Required task
Copy out lines with the word "scene" from the material that follows.
____________________
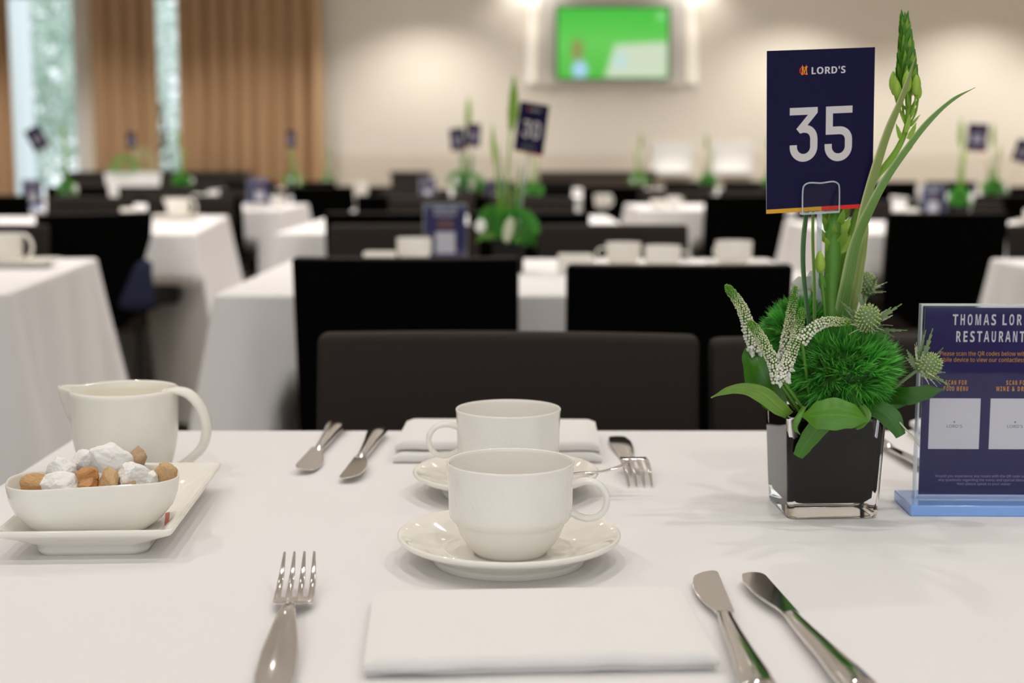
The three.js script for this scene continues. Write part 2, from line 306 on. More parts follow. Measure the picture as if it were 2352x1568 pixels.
// television on a white surround panel between two wall sconces
{
  const tvTex = canvasTex(640, 400, (g, w, h) => {
    const gr = g.createLinearGradient(0, 0, 0, h); gr.addColorStop(0, '#3fb839'); gr.addColorStop(0.5, '#62c653'); gr.addColorStop(1, '#4fb53c');
    g.fillStyle = gr; g.fillRect(0, 0, w, h);
    g.filter = 'blur(12px)';
    g.fillStyle = '#c9d6bd'; g.beginPath(); g.moveTo(330, 205); g.lineTo(640, 190); g.lineTo(640, 400); g.lineTo(270, 400); g.closePath(); g.fill();
    g.fillStyle = '#b7d8d6'; g.fillRect(335, 260, 60, 80);
    g.fillStyle = '#8f8a50'; g.beginPath(); g.ellipse(115, 240, 34, 66, 0, 0, 7); g.fill();
    g.fillStyle = '#a8cdf2'; g.beginPath(); g.ellipse(130, 350, 46, 52, 0, 0, 7); g.fill();
    g.fillStyle = '#9fdc9f'; g.fillRect(575, 25, 40, 42);
    g.filter = 'none';
  });
  const t = thing('television', 'flat television showing a green sports field, mounted on the cream wall', 'television', [1.034, 2.195, BACK + 0.13]);
  part('frame', merge([box(1.17, 0.742, 0.04, 0, 0, 0)]), mat.black, t);
  part('screen', new THREE.PlaneGeometry(1.135, 0.71).translate(0, 0, 0.0215), new THREE.MeshStandardMaterial({ color: 0x020202, roughness: 0.4, emissive: 0xffffff, emissiveMap: tvTex, emissiveIntensity: 1.0 }), t);
  const l = new THREE.RectAreaLight(new THREE.Color(0.3, 0.75, 0.25), 0.25, 1.1, 0.68); l.name = 'television_light'; l.position.set(1.034, 2.195, BACK + 0.16); l.lookAt(1.034, 2.195, 0); scene.add(l);
  part('wall_bracket', box(0.4, 0.4, 0.045, 0, 0, -0.0425), mat.black, t);
  struct('trim_2', box(1.52, 1.2, 0.065, 1.034, 2.38, BACK + 0.0325), mat.wallWhite, 'white wall panel behind the television');
  const shade = new THREE.CylinderGeometry(0.055, 0.055, 0.78, 20, 1, false, -Math.PI / 2, Math.PI);
  [[0.2, 'pale half-round wall sconce beside the television, on the curtain side'], [1.868, 'pale half-round wall sconce beside the television, behind the number card side']].forEach(([x, label]) => {
    const s = thing('wall_sconce', label, 'wall light', [x, 2.19, BACK + 0.005]);
    part('shade', shade, new THREE.MeshStandardMaterial({ color: new THREE.Color(0.8, 0.76, 0.7), roughness: 0.6, emissive: new THREE.Color(1, 0.9, 0.78), emissiveIntensity: 0.35, side: THREE.DoubleSide }), s);
    part('end_cap', new THREE.CylinderGeometry(0.055, 0.055, 0.012, 20, 1, false, -Math.PI / 2, Math.PI).translate(0, -0.396, 0), mat.wallWhite, s);
    const l = new THREE.PointLight(new THREE.Color(1, 0.9, 0.78), 0.02); l.name = 'wall_sconce_lamp'; l.position.set(x, 2.35, BACK + 0.16); l.shadow.radius = 3; l.castShadow = true; scene.add(l);
  });
  [[1.67, 'pale square wall light glowing at its base, below the television'], [2.30, 'pale square wall light glowing at its base, just beside the number card']].forEach(([x, label], i) => {
    const s = thing('wall_light', label, 'wall light', [x, 0.86, BACK]);
    part('back_panel', box(0.42, 0.32, 0.02, 0, 0.17, 0.012), mat.white, s);
    part('tray', merge([box(0.42, 0.02, 0.14, 0, 0.0, 0.08), box(0.42, 0.05, 0.01, 0, 0.015, 0.15)]), mat.white, s);
    part('lamp', new THREE.CapsuleGeometry(0.018, 0.2, 4, 10).rotateZ(Math.PI / 2).translate(0, 0.045, 0.07), new THREE.MeshStandardMaterial({ color: 0x111111, emissive: new THREE.Color(1, 0.94, 0.86), emissiveIntensity: 1.2 }), s);
    const l = new THREE.PointLight(new THREE.Color(1, 0.93, 0.85), 0.035); l.name = 'wall_light_lamp'; l.position.set(x, 0.905, BACK + 0.07); l.shadow.radius = 1; scene.add(l);
  });
  // serving counters along the back wall
  [[-4.46, -2.66, 'long dark sideboard standing under the brown curtains', mat.darkWood], [-1.20, -0.83, 'short dark cabinet standing alone against the cream wall', mat.darkWood], [0.27, 1.42, 'dark brown sideboard against the wall under the television', mat.brownWood]].forEach(([a, b, label, m]) => {
    const s = thing('sideboard', label, 'sideboard', [(a + b) / 2, 0, BACK + 0.6]), w = b - a, n = Math.max(1, Math.round(w / 0.45));
    part('carcass', box(w, 0.84, 0.4, 0, 0.44, 0), m, s); part('top', box(w + 0.03, 0.035, 0.44, 0, 0.8775, 0), m, s);
    for (let i = 0; i < n; i++) { const d = part('door', box(w / n - 0.012, 0.78, 0.02, -w / 2 + (i + 0.5) * w / n, 0.44, 0.21), m, s); part('handle', box(0.012, 0.14, 0.02, -w / 2 + (i + 0.85) * w / n, 0.6, 0.23), mat.steel, d); }
    part('plinth', box(w - 0.04, 0.02, 0.36, 0, 0.01, 0), mat.black, s);
  });
}

// ---------------------------------------------------------------- tablecloths
// local: top at y = 0, centred; dents = [side, from, to] where a chair seat pushes the hanging cloth in
function clothGeo(w, d, drop, s, dents = [], r = 0.014) {
  const n = 76, hx = w / 2, hz = d / 2, loop = [];
  const sides = [[-hx, hz, 1, 0, 0, 1], [hx, hz, 0, -1, 1, 0], [hx, -hz, -1, 0, 0, -1], [-hx, -hz, 0, 1, -1, 0]];
  sides.forEach(([x, z, dx, dz, nx, nz], q) => {
    const len = dx ? w : d;
    for (let i = 0; i < n; i++) {
      const u = i / n * len, e = Math.min(u, len - u), px = x + dx * u, pz = z + dz * u;
      let N = V(nx, 0, nz); const [, , , , ax, az] = sides[(q + (u < len / 2 ? 3 : 1)) % 4];
      if (e < 0.07) N.lerp(V(ax, 0, az), 0.5 * (1 - smooth(e, 0, 0.07))).normalize();
      const cx = clamp(px, -hx + r, hx - r), cz = clamp(pz, -hz + r, hz - r), o = V(px - cx, 0, pz - cz); if (o.length() > r) o.setLength(r);
      loop.push({ p: V(cx + o.x, 0, cz + o.z), N, e, u, q, len });
    }
  });
  const pos = [], idx = [], uv = [], rows = 20, L = loop.length;
  const push = (v) => { pos.push(v.x, v.y, v.z); uv.push(v.x + v.y * 0.7, v.z + v.y * 0.7); };
  const ro = 0.008;
  for (let j = 0; j < rows; j++) for (const k of loop) {
    if (j < 4) { const a = j / 3 * Math.PI / 2; push(k.p.clone().addScaledVector(k.N, -ro + ro * Math.sin(a)).add(V(0, -ro + ro * Math.cos(a), 0))); continue; }
    const t = (j - 3) / (rows - 4), y = -ro - t * (drop - ro), corner = Math.exp(-((k.e / 0.12) ** 2));
    const fold = (0.5 + 0.5 * Math.sin(k.u * 19 + s * 3 + k.q * 2 + 2 * noise.noise(k.u * 2, s, k.q))) * 0.045 + 0.03 * noise.noise(k.u * 5, s + t, k.q * 3) + 0.02;
    let out = t * fold * smooth(k.e, 0, 0.25) + t * (0.14 * corner + 0.03 * Math.sin(k.e * 40) * Math.exp(-k.e * 5));
    for (const [q, a, b] of dents) if (q === k.q) { const c = q === 0 ? k.p.x : q === 2 ? k.p.x : k.p.z; out -= 0.40 * smooth(c, a - 0.05, a + 0.01) * (1 - smooth(c, b - 0.01, b + 0.05)) * smooth(-y, 0.18, 0.27); }
    push(k.p.clone().addScaledVector(k.N, out).add(V(0, y, 0)));
  }
  for (let j = 0; j + 1 < rows; j++) for (let i = 0; i < L; i++) { const a = j * L + i, b = j * L + (i + 1) % L; idx.push(a, a + L, b, b, a + L, b + L); }
  const o = pos.length / 3; push(V(0, 0, 0));
  for (let i = 0; i < L; i++) idx.push(o, i, (i + 1) % L);
  return geo(pos, idx, uv);
}
const TY = 0.75;
function cloth(x0, x1, near, label, s, dents = [], group, dep = 1.045) {
  const w = x1 - x0;
  return single('tablecloth', clothGeo(w, dep, 0.715, s, dents.map(([q, c]) => [q, c - 0.225 - (x0 + x1) / 2, c + 0.225 - (x0 + x1) / 2])), mat.cloth, label, 'tablecloth', [(x0 + x1) / 2, TY, -(near + dep / 2)], 0, group);
}
const NEAR = [0.36, 2.83, 5.2, 7.6, 10.0, 12.2];
const creaseTex = canvasTex(1024, 1024, (g, w) => {
  g.fillStyle = '#808080'; g.fillRect(0, 0, w, w);
  g.filter = 'blur(2px)';
  for (const [a, b, c, d, k] of [[0, 250, 420, 345, 0.5], [600, 560, 1024, 640, 0.5], [560, 700, 1024, 610, 0.35], [700, 480, 1024, 455, 0.35], [200, 0, 240, 1024, 0.3], [640, 0, 655, 1024, 0.4], [0, 620, 1024, 600, 0.35], [650, 800, 1000, 900, 0.3]]) { g.strokeStyle = `rgba(255,255,255,${k})`; g.lineWidth = 5; g.beginPath(); g.moveTo(a, b); g.lineTo(c, d); g.stroke(); g.strokeStyle = `rgba(0,0,0,${k})`; g.beginPath(); g.moveTo(a, b + 6); g.lineTo(c, d + 6); g.stroke(); }
  g.filter = 'none';
}, false);
{
  const t0 = cloth(-0.43, 0.87, NEAR[0], 'smooth white tablecloth in front, under the place settings and the flower vase', 1, [[2, -0.015], [2, 0.43]]);
  t0.material = mat.cloth.clone(); t0.material.bumpMap = creaseTex; t0.material.bumpScale = 0.0007;
}
cloth(-0.60, 0.70, NEAR[1], 'white tablecloth of the second table, behind the pair of black chair backs', 2, [[0, -0.2], [0, 0.315], [2, -0.31], [2, 0.29]]);
{
  const l1 = cloth(-2.33, -1.045, NEAR[1], 'white tablecloth with long folds behind the milk jug, a lone cup on its corner', 3, [[2, -1.545]]);
  l1.rotation.y = 0.11; l1.position.set(-1.716, TY, -3.309);
}
cloth(1.30, 2.58, NEAR[1], 'white tablecloth corner peeking out over the upright menu sign', 4, [[2, 1.62]]);
cloth(-0.87, 0.46, NEAR[2], 'white tablecloth with a slanting hem between the cup table and the black chairs', 5, [[0, -0.45], [0, 0.06], [2, -0.4], [2, 0.1]], null, 1.7);
{
  const l2 = cloth(-2.575, -1.30, NEAR[2], 'white tablecloth carrying a jug and a small round dish, beyond the black chair', 6, [[0, -1.62], [0, -1.48], [2, -1.6], [2, -2.1]], null, 1.7);
  l2.rotation.y = 0.125; l2.position.set(-1.888, TY, -5.934);
}
cloth(1.19, 2.47, NEAR[2], 'white tablecloth seen through the flower stems below the number card', 7, [[0, 1.54], [2, 1.5], [2, 2.0]]);
cloth(-2.85, -1.23, NEAR[3], 'small corner of white tablecloth with cups in front of the wide curtain', 8, [[0, -1.63], [0, -2.15], [2, -1.6], [2, -2.2]]);
cloth(-0.86, 0.36, NEAR[3], 'white tablecloth mostly hidden behind dark chairs and the blurred green bouquets', 9, [[0, -0.6], [0, -0.1], [2, -0.6], [2, -0.1]]);
cloth(0.68, 1.80, NEAR[3], 'white tablecloth in the gap between dark chairs under the television', 10, [[0, 1.22], [2, 1.0], [2, 1.5]]);
cloth(1.98, 3.26, NEAR[3], 'white tablecloth far back beside the paired small number cards', 11, [[0, 2.5]]);
const ROW5 = [-3.0, -2.5, -1.3, -0.8, 0.2, 0.7, 1.9, 2.4, 3.6, 4.1], ROW6 = [-2.2, -1.7, -0.2, 0.3, 1.5, 2.0, 3.2, 3.7], under = (l, x) => l.filter((c) => c > x && c < x + 1.28).map((c) => [0, c]);
[-3.46, -1.72, -0.2, 1.5, 3.2].forEach((x, i) => cloth(x, x + 1.28, NEAR[4], `white tablecloth in the fifth row behind dark chairs, ${['first', 'second', 'third', 'fourth', 'fifth'][i]} from the window gaps`, 20 + x, under(ROW5, x), 'tablecloths in the far rows'));
[-2.6, -0.6, 1.1, 2.8].forEach((x, i) => cloth(x, x + 1.28, NEAR[5], `white tablecloth in the last row before the wall, ${['first', 'second', 'third', 'fourth'][i]} from the window gaps`, 40 + x, under(ROW6, x), 'tablecloths in the last row'));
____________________
The answer
The three.js script for this scene continues. Write part 2, from line 306 on. More parts follow. Measure the picture as if it were 2352x1568 pixels.
  const l = new THREE.RectAreaLight(new THREE.Color(0.3, 0.75, 0.25), 0.25, 1.1, 0.68); l.name = 'television_light'; l.position.set(1.034, 2.195, BACK + 0.16); l.lookAt(1.034, 2.195, 0); scene.add(l);
    const l = new THREE.PointLight(new THREE.Color(1, 0.9, 0.78), 0.02); l.name = 'wall_sconce_lamp'; l.position.set(x, 2.35, BACK + 0.16); l.shadow.radius = 3; l.castShadow = true; scene.add(l);
    const l = new THREE.PointLight(new THREE.Color(1, 0.93, 0.85), 0.035); l.name = 'wall_light_lamp'; l.position.set(x, 0.905, BACK + 0.07); l.shadow.radius = 1; scene.add(l);